● **Required work**
From the entries below, please gather each line containing the string "runs".

-- start of Data lines --

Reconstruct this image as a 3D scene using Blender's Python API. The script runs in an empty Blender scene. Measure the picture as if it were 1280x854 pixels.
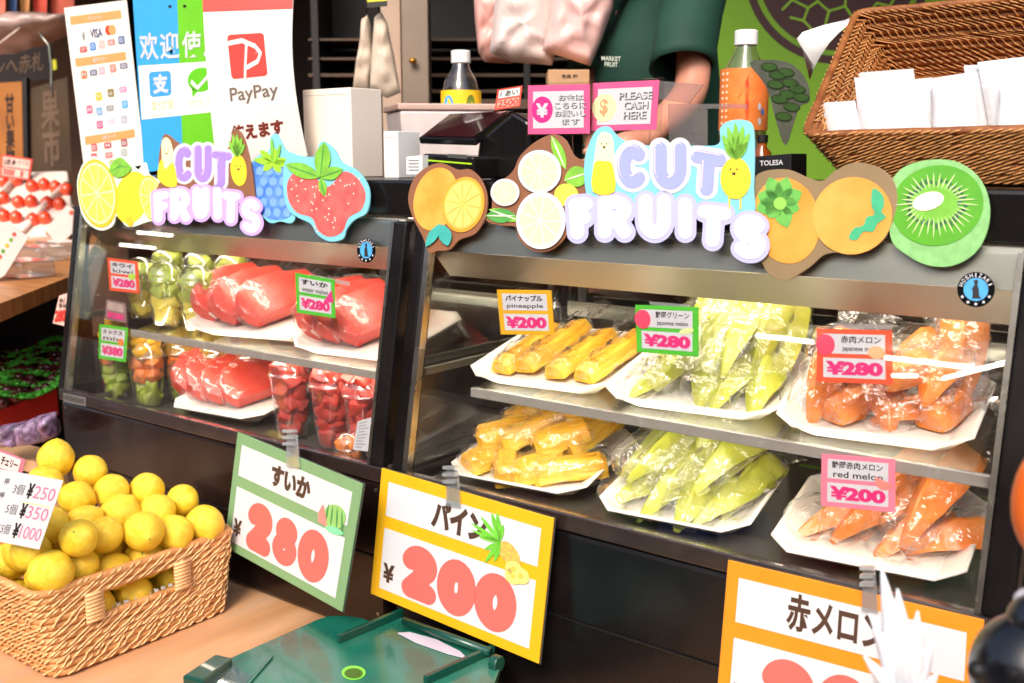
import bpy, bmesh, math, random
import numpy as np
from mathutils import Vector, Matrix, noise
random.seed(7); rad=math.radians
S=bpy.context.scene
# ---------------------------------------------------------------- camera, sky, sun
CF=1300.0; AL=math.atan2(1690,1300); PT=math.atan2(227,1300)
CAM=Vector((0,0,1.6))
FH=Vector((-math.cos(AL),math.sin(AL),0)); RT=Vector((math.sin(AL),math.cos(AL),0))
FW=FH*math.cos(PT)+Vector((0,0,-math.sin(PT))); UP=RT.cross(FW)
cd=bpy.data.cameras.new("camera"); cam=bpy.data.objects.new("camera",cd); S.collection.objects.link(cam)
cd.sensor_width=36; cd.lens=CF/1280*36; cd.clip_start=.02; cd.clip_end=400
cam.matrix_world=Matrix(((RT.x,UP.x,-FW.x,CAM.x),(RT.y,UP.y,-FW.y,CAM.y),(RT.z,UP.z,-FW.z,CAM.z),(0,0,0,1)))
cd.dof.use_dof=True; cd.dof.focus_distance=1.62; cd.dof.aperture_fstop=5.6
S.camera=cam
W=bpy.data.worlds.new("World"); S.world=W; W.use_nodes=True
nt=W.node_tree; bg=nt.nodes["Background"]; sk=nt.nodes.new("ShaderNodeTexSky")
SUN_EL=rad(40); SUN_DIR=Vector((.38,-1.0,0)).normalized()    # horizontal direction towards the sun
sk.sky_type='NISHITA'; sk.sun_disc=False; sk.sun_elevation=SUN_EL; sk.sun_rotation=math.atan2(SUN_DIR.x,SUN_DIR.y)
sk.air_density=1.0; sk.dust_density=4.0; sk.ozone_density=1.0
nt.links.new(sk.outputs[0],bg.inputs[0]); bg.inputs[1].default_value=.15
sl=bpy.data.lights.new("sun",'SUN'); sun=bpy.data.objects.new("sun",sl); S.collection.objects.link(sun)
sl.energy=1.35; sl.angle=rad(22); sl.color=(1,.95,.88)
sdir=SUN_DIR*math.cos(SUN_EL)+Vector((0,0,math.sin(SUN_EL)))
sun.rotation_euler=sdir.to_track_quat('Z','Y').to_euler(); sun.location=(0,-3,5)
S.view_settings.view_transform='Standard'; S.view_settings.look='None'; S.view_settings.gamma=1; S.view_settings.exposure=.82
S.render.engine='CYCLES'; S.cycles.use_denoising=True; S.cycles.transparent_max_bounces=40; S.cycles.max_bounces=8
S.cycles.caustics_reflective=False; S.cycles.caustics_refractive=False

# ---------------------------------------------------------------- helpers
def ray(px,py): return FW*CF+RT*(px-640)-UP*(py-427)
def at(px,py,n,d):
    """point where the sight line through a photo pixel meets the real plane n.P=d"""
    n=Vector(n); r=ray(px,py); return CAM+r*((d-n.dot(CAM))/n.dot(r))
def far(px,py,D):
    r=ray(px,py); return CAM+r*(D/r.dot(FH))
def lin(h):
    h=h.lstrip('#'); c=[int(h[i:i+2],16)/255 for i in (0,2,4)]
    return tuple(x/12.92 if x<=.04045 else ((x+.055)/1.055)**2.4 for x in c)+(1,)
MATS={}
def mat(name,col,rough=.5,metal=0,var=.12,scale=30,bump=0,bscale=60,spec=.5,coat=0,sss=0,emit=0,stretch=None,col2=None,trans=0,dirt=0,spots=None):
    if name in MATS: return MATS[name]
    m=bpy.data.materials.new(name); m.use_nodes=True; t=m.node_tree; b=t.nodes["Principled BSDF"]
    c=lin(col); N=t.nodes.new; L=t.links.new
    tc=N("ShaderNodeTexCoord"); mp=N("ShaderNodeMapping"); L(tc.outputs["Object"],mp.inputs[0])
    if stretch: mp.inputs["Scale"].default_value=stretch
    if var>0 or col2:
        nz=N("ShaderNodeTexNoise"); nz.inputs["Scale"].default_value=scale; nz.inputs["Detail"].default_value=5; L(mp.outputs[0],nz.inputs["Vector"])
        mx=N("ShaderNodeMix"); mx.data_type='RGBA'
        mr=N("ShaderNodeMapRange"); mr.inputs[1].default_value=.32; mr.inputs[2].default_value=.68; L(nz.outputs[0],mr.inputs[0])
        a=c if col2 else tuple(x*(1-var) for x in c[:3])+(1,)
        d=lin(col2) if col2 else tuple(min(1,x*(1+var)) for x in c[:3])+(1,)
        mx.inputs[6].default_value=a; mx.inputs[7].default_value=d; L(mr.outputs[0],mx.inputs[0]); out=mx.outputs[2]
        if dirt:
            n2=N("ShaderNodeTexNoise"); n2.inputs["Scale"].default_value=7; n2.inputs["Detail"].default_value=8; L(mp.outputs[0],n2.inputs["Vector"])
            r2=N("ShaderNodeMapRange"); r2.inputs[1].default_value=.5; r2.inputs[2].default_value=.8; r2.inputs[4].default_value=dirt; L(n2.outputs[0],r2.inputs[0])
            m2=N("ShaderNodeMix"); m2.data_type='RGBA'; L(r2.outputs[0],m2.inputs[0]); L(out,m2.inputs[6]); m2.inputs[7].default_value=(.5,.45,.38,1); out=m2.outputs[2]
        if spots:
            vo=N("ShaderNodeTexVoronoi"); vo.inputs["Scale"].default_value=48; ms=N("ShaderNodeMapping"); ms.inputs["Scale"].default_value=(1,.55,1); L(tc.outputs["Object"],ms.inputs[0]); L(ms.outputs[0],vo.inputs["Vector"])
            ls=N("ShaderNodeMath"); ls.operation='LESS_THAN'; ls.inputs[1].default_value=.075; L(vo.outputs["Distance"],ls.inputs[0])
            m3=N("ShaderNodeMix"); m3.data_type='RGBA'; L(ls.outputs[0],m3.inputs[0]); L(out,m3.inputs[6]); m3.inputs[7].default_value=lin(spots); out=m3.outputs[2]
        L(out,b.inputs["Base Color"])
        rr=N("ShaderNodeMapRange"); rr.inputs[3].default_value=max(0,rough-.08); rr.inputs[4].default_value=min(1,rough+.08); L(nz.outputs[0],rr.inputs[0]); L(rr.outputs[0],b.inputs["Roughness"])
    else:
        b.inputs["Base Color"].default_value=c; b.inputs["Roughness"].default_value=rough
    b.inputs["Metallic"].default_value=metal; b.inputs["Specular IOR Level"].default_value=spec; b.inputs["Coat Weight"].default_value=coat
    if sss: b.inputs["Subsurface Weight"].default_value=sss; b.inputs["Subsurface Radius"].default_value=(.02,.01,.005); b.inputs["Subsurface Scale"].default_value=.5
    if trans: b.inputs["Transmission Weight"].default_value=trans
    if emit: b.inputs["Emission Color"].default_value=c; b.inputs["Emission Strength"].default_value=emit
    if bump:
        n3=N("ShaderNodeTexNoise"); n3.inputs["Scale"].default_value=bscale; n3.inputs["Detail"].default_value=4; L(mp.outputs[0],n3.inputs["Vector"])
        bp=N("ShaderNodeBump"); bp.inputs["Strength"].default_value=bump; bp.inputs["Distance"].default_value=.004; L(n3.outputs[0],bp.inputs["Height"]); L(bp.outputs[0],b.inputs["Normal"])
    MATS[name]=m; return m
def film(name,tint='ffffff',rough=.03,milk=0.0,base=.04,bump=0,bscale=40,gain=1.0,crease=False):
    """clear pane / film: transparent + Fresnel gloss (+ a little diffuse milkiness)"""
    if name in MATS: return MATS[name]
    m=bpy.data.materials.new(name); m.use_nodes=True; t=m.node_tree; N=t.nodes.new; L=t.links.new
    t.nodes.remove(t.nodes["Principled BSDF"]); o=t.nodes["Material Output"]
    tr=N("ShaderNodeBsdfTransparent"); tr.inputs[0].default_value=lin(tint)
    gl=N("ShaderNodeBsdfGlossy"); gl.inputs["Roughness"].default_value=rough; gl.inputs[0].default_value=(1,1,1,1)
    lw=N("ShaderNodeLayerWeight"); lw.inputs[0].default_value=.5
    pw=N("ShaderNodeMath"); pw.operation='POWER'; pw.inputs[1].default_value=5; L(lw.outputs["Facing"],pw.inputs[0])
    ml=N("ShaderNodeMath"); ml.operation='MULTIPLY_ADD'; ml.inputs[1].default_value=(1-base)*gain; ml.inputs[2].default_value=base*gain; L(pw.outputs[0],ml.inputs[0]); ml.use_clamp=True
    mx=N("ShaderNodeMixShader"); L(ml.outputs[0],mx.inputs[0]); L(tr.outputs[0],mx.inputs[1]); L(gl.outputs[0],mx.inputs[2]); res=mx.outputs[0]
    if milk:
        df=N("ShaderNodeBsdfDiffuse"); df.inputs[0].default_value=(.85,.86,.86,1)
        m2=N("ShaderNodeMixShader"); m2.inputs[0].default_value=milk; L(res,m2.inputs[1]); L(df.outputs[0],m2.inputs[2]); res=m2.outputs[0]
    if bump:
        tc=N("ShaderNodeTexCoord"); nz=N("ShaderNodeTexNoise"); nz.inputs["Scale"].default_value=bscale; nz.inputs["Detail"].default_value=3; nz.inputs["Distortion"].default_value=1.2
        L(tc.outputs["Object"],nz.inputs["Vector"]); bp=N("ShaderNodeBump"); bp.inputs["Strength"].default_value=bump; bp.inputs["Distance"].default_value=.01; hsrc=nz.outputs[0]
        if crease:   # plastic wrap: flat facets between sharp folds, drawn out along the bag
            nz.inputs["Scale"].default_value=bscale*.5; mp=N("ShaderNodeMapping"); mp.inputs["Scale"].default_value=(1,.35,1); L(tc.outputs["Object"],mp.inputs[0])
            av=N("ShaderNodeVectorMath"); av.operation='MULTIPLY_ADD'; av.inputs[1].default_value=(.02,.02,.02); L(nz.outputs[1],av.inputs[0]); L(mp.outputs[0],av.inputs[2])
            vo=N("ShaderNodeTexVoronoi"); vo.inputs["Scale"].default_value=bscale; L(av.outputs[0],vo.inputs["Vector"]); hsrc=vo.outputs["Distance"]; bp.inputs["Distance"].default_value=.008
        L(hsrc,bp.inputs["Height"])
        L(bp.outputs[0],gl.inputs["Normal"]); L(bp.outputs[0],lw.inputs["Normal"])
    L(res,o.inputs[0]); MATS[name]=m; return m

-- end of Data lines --
-- start of Data lines --

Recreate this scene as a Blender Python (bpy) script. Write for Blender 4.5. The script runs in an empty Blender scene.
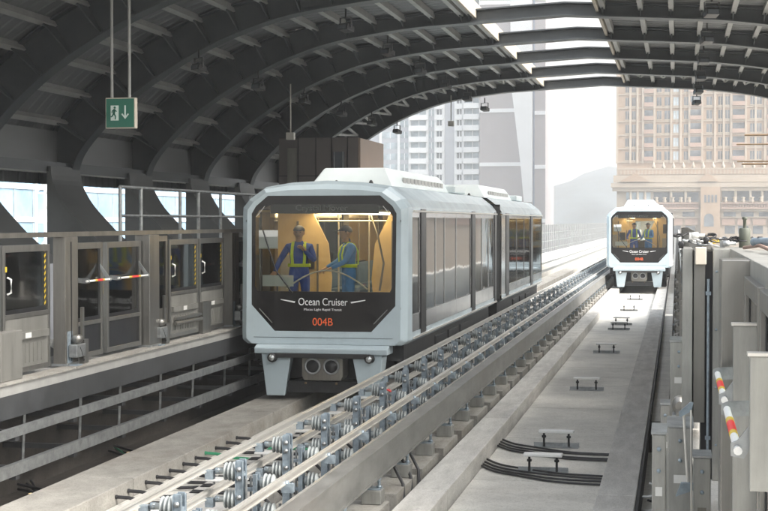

-- end of Data lines --

● **Final answer**
Reconstruct this image as a 3D scene using Blender's Python API. The script runs in an empty Blender scene. Measure the picture as if it were 1280x854 pixels.
Recreate this scene as a Blender Python (bpy) script. Write for Blender 4.5. The script runs in an empty Blender scene.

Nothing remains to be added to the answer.